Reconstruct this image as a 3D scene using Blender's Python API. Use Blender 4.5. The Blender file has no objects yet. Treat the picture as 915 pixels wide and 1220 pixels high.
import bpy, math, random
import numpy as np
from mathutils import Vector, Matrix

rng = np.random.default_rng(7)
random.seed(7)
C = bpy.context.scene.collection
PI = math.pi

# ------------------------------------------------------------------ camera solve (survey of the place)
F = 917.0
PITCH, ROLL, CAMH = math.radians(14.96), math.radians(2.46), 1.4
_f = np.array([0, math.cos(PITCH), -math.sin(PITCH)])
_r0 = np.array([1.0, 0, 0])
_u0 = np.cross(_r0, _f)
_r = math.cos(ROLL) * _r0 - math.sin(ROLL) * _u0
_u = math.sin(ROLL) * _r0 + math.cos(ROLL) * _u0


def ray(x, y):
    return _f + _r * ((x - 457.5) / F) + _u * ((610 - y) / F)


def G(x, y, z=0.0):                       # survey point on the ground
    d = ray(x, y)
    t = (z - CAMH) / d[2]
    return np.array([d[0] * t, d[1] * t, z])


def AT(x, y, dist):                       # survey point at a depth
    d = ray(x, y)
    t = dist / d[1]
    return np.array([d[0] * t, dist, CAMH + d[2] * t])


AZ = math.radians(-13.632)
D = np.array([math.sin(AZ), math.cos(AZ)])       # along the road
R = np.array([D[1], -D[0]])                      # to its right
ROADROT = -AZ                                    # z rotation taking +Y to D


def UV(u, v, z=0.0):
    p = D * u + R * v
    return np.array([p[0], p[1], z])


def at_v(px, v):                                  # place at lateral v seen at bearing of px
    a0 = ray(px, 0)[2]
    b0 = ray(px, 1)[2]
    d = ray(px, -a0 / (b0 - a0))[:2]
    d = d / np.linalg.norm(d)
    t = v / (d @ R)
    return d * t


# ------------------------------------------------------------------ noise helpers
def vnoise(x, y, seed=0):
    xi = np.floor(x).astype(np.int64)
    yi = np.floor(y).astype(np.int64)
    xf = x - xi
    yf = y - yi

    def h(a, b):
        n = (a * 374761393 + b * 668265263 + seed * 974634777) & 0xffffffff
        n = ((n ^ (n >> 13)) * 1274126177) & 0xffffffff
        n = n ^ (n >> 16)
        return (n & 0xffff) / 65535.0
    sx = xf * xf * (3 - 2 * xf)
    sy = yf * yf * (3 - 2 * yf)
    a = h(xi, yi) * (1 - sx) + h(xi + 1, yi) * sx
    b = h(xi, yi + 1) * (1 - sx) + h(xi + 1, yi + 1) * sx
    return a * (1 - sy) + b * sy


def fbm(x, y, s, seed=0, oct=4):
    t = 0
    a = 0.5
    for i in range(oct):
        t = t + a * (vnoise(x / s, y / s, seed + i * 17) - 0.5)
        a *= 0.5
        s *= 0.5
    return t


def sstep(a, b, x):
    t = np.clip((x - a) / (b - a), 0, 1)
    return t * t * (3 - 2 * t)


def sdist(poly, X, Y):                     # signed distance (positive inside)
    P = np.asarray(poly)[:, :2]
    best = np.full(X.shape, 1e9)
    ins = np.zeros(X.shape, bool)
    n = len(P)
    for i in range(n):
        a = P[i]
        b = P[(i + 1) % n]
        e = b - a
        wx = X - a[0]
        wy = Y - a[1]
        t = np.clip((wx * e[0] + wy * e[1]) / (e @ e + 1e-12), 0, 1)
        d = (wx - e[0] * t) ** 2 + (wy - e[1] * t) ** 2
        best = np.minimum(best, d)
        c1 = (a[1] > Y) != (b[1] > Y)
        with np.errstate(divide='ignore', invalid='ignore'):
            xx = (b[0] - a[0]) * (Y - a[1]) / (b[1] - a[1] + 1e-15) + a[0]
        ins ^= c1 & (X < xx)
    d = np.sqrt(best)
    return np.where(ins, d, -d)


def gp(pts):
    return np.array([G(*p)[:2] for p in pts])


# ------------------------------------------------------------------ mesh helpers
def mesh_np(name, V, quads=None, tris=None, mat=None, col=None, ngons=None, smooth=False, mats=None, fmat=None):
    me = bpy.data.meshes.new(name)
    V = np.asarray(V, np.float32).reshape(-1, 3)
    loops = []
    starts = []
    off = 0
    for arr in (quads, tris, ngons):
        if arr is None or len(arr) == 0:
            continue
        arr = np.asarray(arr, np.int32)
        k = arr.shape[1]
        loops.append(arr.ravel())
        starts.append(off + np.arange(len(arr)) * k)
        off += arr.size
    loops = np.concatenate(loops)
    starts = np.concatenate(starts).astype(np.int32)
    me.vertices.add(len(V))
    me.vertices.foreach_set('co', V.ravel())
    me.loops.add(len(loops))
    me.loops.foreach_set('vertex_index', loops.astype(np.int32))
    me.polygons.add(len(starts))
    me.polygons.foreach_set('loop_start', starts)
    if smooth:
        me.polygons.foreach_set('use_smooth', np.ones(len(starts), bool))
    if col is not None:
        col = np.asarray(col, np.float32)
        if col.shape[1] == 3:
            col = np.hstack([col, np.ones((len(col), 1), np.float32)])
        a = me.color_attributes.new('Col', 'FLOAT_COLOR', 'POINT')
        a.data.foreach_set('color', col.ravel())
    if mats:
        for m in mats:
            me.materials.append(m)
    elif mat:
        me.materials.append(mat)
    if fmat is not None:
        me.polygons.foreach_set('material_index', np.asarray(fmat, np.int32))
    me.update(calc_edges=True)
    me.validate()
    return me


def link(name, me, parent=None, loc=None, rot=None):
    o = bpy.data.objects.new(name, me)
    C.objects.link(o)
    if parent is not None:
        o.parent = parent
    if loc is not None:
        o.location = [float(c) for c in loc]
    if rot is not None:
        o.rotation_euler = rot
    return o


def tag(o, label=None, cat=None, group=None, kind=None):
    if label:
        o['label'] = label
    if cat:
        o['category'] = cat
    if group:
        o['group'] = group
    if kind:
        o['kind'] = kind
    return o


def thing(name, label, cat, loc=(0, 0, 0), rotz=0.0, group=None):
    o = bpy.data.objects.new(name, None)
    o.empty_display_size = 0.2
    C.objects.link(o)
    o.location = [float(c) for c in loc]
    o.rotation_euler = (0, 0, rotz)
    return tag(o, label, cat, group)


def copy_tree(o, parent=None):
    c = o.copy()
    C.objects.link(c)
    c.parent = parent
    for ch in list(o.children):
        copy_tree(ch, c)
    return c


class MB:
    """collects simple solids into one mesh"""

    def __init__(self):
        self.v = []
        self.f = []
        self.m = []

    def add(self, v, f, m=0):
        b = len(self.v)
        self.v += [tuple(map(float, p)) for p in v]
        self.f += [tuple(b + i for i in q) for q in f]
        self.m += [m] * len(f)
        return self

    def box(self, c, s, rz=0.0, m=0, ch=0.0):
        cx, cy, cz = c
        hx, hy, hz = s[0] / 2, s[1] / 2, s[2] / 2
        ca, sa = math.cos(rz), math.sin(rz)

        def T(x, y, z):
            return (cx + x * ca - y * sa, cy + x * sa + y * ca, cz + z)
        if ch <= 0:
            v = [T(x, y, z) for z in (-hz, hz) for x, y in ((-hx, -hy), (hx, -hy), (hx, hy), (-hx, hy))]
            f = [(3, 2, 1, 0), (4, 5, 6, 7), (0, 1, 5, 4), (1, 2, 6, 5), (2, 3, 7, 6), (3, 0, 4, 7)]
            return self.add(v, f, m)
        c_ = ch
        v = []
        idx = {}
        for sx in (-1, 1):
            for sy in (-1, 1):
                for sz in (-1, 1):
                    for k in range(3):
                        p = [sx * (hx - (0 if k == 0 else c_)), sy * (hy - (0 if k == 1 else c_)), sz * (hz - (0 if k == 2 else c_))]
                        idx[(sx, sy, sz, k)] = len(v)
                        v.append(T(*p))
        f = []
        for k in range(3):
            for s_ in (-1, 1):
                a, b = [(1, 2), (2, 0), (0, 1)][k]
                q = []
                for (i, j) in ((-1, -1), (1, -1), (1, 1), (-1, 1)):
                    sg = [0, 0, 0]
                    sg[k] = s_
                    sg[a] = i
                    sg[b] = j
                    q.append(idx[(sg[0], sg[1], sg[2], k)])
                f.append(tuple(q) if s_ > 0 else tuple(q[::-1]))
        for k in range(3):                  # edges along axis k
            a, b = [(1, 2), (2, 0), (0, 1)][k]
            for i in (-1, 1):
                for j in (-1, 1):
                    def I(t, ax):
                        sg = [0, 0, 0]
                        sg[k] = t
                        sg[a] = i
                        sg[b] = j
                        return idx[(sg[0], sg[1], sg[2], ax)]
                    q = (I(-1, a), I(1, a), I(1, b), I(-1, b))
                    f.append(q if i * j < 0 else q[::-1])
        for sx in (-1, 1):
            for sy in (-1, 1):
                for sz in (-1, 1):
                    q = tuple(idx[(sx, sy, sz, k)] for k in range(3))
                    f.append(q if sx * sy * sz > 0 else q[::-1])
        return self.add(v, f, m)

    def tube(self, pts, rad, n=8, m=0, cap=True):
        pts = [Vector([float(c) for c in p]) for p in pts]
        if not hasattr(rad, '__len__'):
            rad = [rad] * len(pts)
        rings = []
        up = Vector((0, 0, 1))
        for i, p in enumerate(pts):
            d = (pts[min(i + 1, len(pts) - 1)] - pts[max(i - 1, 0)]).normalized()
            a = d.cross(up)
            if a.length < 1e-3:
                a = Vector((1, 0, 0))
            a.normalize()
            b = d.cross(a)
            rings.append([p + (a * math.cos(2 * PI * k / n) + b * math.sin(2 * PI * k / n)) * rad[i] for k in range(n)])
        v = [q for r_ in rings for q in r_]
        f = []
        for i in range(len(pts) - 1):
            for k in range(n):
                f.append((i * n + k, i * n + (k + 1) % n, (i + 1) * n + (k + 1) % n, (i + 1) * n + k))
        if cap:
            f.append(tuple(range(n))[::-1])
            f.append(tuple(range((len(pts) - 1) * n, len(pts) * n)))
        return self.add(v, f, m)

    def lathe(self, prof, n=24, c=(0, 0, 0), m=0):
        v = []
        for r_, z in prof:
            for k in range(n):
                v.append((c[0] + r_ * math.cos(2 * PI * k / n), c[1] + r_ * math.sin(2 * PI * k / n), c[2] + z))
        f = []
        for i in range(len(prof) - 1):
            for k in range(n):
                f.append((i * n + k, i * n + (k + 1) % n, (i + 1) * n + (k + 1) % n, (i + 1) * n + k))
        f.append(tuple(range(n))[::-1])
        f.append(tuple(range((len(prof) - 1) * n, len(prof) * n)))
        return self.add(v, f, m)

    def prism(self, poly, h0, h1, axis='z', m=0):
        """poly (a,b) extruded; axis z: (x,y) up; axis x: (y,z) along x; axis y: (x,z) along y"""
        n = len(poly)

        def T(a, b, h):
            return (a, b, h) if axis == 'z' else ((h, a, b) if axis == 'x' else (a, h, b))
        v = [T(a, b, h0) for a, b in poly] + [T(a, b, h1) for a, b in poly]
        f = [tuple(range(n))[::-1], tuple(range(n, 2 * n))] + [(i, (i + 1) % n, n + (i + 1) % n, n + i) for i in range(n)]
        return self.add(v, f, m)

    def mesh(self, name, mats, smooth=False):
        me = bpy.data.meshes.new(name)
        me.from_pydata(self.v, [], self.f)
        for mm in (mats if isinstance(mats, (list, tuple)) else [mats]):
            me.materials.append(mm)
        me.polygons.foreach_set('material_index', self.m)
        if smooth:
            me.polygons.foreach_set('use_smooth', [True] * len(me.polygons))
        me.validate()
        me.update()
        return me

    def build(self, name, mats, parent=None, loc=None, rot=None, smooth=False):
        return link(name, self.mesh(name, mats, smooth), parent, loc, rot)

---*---

Repeat, exactly and only, the lines from the beginning of the material through the line that contains "PI = math.pi".

Reconstruct this image as a 3D scene using Blender's Python API. Use Blender 4.5. The Blender file has no objects yet. Treat the picture as 915 pixels wide and 1220 pixels high.
import bpy, math, random
import numpy as np
from mathutils import Vector, Matrix

rng = np.random.default_rng(7)
random.seed(7)
C = bpy.context.scene.collection
PI = math.pi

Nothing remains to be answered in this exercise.